So, alright, I admit I'm writing way too much. Just see this as me being interested in the topic. I generally feel like a pledge is a good thing but it needs much more consideration than the one that's being done in the other post. That's why I'm nitpicking at everything here. I don't really have a solution for now but I think we could find a good one if we take a close look at the (possible) issues and then try to find a way to fix them.
Considering one of the mods actually did sticky the pledge thread I feel like it's not totally hopeless anymore to get them to be a part of this.
So, back to what I wanted to add. I just wrote the following and think I should say a bit more about that:
yansusustories An author might just have struggled with one project and that so severely that he couldn't even write an ending. Or he just wanted to have it pending for a while and was sure he'd find a good way to continue later on. Considering he's the author, I feel like he should have the right to do so.
So, this probably looks like it wouldn't happen. But I can say from my own experience that it does. I'll go back into story mode now because I feel that examples just make explaining these things and showing possible issues so much easier. Sorry for that
Back in my home country, I had that one project I liked very much but got more or less negative (or at least not really positive) feedback for the second volume. I did have some issues in my work life, too, so I took my sweet time editing the thing (I'm talking about a traditional novel series here not a webnovel but it would have happened all the same if it was a webnovel, that's why I'm bringing this up).
Yes, it was just editing. I had actually already written the whole series then but I wasn't alright with publishing it just like that because it was honestly not good enough. Most of my struggles came from the reader feedback because I wanted to incorporate that, too, to make the novel more enjoyable for everyone else (an issue I've also experienced with one of my webnovels here, so those things can really happen). I couldn't do that. Because what I wanted for the series and what they wanted for the series were just two completely different things. That happens.
After a year went by (not necessarily too long for a traditional novel) I still hadn't managed to complete the edit because I was still struggling with the same issue. So, I decided to make it not a novel I'd publish but a free version on my blog instead. I did post the beginning in relatively short succession because I had managed to finish that in a satisfying way and honestly just wanted to get that thing out of the way. After that, I took some months (!) break again.
I still don't consider this project as dropped because I will update. It just takes a lot of time because I've got lots of other things to do and it just isn't a project that writes/edits itself fast.
This would be a project I'd get the yellow card for in the scenario of the pledge we've painted until now. But I feel like, as the author, it's my right to take a break and seriously consider all aspects before posting because if that volume doesn't turn out as I want the next one won't either. And that might be an even bigger problem because I'd lose motivation completely.
Now, I could have just ended the novel (as MasterRabbink proposed as a means of not dropping a novel, I believe?) just where it was, even if the ending would be crap. But, well, I had already invested several years of work into that thing. Why should I make a shitty ending if I'm totally capable of doing a good one? I just need time for that!
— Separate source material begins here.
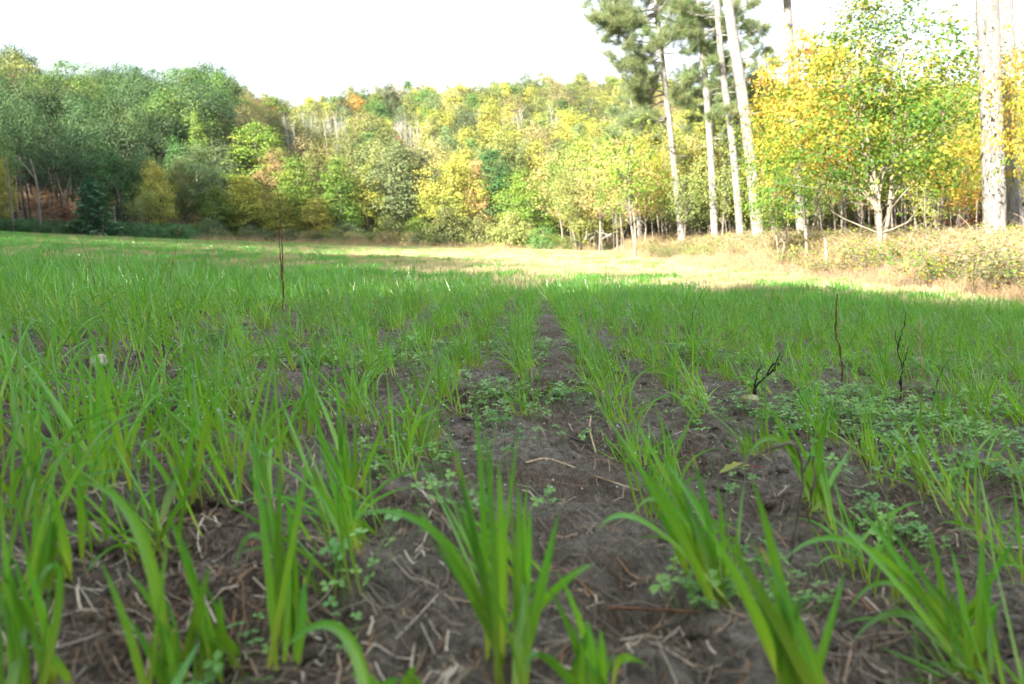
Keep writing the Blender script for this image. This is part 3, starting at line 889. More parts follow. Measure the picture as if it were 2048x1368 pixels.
def limb_tufts(mb_l, rng, p0, d, L, tufts):
    """one pine limb with side twigs ending in needle tufts"""
    d = d / np.linalg.norm(d)
    tip = p0 + d * L + np.array([0, 0, .10 * L])
    mid = p0 + d * L * .55 - np.array([0, 0, .10 * L])
    path = bez(p0, mid, tip, 8)
    mb_l.add(*tube(path, np.linspace(.016 + .010 * L, .008, 8), 5, cap=False))
    n = int(4 + 5 * L)
    for k in range(n):
        u = .28 + .72 * rng.random() ** .8
        q = path[min(int(u * 7), 6)] + (path[min(int(u * 7) + 1, 7)] - path[min(int(u * 7), 6)]) * ((u * 7) % 1)
        s = np.cross(d, [0, 0, 1]) * rng.choice([-1, 1]) * (.2 + .8 * rng.random()) + d * (.35 + .5 * rng.random()) + np.array([0, 0, -.5 + 1.3 * rng.random()])
        e = q + s * (.25 + .55 * rng.random()) * min(1, .4 + L * .3) * (1.25 - .5 * u)
        mb_l.add(*tube(bez(q, (q + e) / 2 - np.array([0, 0, .05]), e, 4), np.linspace(.010, .005, 4), 4, cap=False))
        for w in np.linspace(.45, 1, 3):
            tufts.append((q + (e - q) * w, s / np.linalg.norm(s)))
    tufts.append((tip, d))


def needle_mesh(tufts, rng, per=40, ln=.23, wd=.014):
    C = np.array([t[0] for t in tufts]); D = np.array([t[1] for t in tufts])
    n = len(C)
    dirs = D[:, None] * .75 + rng.standard_normal((n, per, 3)) * .62 + np.array([0, 0, .18])
    dirs /= np.linalg.norm(dirs, axis=2)[..., None]
    B = C[:, None] + rng.standard_normal((n, per, 3)) * .06
    side = np.cross(dirs, rng.standard_normal((n, per, 3))); side /= np.linalg.norm(side, axis=2)[..., None] + 1e-6
    l = ln * (.7 + .5 * rng.random((n, per, 1)))
    V = np.stack([B - side * wd / 2, B + side * wd / 2, B + dirs * l], 2).reshape(-1, 3)
    F = np.arange(len(V)).reshape(-1, 3)
    lv = np.repeat(np.clip(np.repeat(rng.random(n) ** 1.3 * .75, per) + .2 * rng.random(n * per), 0, 1), 3)
    return mk('needles', V, F, {'lv': lv})


def pine(label, Y, pxs, d0, dtop, limbs, seed, per=34):
    """pxs: [(px,py)...] that the leaning trunk passes, bottom first; limbs: (t0,t1,count,length,side bias)"""
    rng = np.random.default_rng(seed)
    base = stand(*[pxs[0][0], Y])
    pts = [base - np.array([0, 0, .3])] + [at(px, py, Y) for px, py in pxs[1:]]
    path = catmull(pts, 40)
    root = thing('pine_tree', label, 'pine tree', base, 'tall pines at the right edge of the field')
    k = np.linspace(0, 1, 40)
    r = (d0 + (dtop - d0) * k) / 2; r[0] *= 1.15; r[1] *= 1.05
    mb = MB(); mb.add(*tube(path - base, r, 18, rough=.025, rng=rng))
    obj('trunk', mb.mesh('trunk', True), M['pine_bark'], root)
    ml, tufts = MB(), []
    for (t0, t1, cnt, L, bias) in limbs:
        for _ in range(cnt):
            t = t0 + (t1 - t0) * rng.random()
            i = int(t * 38); p0 = path[i] + (path[i + 1] - path[i]) * (t * 38 - i) - base
            a = rng.random() * 2 * PI
            dd = np.array([math.cos(a) + bias, math.sin(a) * .8, -.35 + .75 * rng.random()])
            limb_tufts(ml, rng, p0, dd, L * (.55 + .6 * rng.random()), tufts)
    # short dead snags lower down
    for _ in range(10):
        t = .18 + .5 * rng.random(); i = int(t * 38); p0 = path[i] - base; a = rng.random() * 2 * PI
        e = p0 + np.array([math.cos(a), math.sin(a), .1]) * (.25 + .7 * rng.random())
        ml.add(*tube(bez(p0, (p0 + e) / 2, e + np.array([0, 0, -.08]), 4), np.linspace(.02, .006, 4), 5, cap=False))
    if limbs:
        obj('limbs', ml.mesh('limbs', True), M['pine_bark'], root)
        nd = obj('needles', needle_mesh(tufts, rng, per), M['needle'], root)
        nd['kind'] = 'stuff'
    return root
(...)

And I feel like I don't have to do that (writing a crappy ending just to have an ending) either. I'm the author. And the author should have the final say over what does and what doesn't happen in his stories.
Now to the conclusion:
This is probably an extreme example and, yes, I'm talking about a traditional novel here not a webnovel so you probably can't transfer all of that. It might have been different if it was a webnovel. But I do think that issues like authors needing a bit of time or a bit more time to figure something out can very well happen even here. (And honestly, they should happen because only that way will we get good novels in the end. If we always rush the authors then naturally we'll mostly get filler-filled novels that only follow the cliched storylines we can already recite in our sleep.)
So, it should be considered very well after which time a novel should be counted as 'dropped' and what kind of punishment is necessary because of that. Because not even considering outside reasons there could be reasons the author has that make it necessary for him to take a little more time.
A pledge of not dropping a novel has as its ultimate goal to make better originals and a better environment for the originals if I understood that correctly. If that's the case, then it can't be the purpose of the pledge to restrict the authors so much that they might even need to write a crappy ending just so they won't get banned. That's not a better original you get, that's just a worse book than you could have had and a frustrated author.